> Goal: From the material below, list every line containing "Blender".

> Data supplied:
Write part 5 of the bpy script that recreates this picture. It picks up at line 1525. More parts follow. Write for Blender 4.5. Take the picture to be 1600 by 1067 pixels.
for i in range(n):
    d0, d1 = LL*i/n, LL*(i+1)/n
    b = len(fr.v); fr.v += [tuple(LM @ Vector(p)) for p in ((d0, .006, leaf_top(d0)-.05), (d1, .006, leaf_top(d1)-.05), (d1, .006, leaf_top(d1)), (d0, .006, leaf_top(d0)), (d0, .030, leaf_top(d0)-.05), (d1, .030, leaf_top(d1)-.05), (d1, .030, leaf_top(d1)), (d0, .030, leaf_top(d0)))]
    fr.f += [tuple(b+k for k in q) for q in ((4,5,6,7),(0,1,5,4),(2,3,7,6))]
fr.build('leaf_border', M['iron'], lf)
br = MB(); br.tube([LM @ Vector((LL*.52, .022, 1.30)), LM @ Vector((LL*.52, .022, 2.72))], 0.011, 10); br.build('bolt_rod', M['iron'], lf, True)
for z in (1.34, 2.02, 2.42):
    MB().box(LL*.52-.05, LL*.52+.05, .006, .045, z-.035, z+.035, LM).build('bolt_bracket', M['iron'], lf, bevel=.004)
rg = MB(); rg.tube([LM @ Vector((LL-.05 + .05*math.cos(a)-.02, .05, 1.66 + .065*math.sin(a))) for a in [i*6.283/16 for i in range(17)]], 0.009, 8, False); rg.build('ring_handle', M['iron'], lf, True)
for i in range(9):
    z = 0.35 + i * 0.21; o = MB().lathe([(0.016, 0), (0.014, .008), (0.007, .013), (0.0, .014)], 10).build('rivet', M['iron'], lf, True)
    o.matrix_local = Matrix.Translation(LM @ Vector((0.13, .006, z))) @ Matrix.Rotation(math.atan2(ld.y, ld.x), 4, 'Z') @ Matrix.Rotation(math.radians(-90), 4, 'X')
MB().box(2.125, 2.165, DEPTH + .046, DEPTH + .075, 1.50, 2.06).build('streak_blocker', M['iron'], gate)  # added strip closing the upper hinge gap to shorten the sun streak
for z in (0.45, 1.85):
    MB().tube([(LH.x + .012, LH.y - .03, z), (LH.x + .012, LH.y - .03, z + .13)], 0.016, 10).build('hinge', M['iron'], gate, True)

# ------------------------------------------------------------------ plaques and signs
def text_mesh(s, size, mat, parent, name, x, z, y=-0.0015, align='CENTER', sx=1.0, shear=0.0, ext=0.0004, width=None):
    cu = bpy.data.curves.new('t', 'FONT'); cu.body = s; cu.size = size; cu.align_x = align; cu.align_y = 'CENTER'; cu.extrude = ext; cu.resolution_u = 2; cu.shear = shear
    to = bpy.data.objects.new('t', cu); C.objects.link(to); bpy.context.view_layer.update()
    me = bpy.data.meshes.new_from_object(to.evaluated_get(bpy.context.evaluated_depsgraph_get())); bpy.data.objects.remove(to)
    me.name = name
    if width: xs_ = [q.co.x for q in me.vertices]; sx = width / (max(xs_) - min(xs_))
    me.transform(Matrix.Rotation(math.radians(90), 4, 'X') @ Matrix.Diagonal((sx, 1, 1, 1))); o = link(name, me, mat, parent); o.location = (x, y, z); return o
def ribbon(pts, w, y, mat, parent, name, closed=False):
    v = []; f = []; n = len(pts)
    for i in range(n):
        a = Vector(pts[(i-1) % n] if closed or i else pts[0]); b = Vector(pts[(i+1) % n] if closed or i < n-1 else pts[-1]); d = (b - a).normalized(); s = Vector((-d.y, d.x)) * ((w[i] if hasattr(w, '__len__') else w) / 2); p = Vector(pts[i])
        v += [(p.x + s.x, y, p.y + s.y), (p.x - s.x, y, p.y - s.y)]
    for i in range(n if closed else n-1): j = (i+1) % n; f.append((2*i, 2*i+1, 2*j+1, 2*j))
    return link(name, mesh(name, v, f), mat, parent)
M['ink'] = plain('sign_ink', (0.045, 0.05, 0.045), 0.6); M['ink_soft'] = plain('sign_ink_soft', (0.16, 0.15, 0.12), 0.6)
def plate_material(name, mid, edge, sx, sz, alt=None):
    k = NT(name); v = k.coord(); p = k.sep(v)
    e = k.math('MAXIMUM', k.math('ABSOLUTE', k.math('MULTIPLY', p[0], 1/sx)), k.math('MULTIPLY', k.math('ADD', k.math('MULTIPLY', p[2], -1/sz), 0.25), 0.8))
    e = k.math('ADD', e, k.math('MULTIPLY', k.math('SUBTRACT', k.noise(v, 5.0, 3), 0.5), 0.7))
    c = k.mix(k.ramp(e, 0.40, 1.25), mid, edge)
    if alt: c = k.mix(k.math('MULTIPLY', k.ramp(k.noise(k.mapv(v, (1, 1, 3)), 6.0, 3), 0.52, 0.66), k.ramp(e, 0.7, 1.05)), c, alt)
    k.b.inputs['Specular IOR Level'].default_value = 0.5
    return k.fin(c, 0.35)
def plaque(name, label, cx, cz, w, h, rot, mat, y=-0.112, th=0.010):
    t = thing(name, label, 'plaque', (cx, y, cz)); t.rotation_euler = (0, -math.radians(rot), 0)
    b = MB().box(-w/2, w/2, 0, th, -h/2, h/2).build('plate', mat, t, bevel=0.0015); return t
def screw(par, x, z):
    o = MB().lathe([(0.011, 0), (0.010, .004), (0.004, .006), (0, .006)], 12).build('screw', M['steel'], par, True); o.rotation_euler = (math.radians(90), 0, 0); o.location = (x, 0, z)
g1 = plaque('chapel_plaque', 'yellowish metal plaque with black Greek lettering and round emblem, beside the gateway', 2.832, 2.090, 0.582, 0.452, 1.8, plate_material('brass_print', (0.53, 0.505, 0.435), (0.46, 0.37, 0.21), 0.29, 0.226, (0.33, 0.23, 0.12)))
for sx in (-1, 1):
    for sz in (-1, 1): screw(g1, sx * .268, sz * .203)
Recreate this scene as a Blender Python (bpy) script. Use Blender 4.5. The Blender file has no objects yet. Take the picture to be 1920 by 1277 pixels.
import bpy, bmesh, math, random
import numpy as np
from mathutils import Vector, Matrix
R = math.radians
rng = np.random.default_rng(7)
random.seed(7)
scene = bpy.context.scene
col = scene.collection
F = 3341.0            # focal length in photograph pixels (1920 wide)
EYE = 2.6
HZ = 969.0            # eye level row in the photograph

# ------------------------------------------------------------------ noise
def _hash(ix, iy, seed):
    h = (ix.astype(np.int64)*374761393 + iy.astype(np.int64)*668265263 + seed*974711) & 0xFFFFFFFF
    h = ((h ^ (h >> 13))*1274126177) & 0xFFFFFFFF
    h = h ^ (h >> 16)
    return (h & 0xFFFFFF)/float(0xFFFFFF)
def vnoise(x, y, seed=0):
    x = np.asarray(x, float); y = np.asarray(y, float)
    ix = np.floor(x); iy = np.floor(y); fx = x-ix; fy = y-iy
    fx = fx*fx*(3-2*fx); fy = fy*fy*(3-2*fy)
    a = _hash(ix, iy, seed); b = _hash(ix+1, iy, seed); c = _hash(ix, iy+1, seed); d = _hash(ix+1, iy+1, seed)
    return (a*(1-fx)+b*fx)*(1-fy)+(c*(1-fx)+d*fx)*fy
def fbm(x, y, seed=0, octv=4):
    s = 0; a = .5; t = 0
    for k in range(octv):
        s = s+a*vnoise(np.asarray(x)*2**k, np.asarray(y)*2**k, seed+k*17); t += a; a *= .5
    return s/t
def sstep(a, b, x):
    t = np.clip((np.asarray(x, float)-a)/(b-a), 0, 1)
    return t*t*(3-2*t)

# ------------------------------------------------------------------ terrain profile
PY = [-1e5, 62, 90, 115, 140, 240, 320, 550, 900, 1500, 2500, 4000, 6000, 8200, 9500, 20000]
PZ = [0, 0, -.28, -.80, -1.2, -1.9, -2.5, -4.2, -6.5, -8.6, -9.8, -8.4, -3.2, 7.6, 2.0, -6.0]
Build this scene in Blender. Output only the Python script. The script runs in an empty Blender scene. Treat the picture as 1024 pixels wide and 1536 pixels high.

> Task answer:
Write part 5 of the bpy script that recreates this picture. It picks up at line 1525. More parts follow. Write for Blender 4.5. Take the picture to be 1600 by 1067 pixels.
Recreate this scene as a Blender Python (bpy) script. Use Blender 4.5. The Blender file has no objects yet. Take the picture to be 1920 by 1277 pixels.
Build this scene in Blender. Output only the Python script. The script runs in an empty Blender scene. Treat the picture as 1024 pixels wide and 1536 pixels high.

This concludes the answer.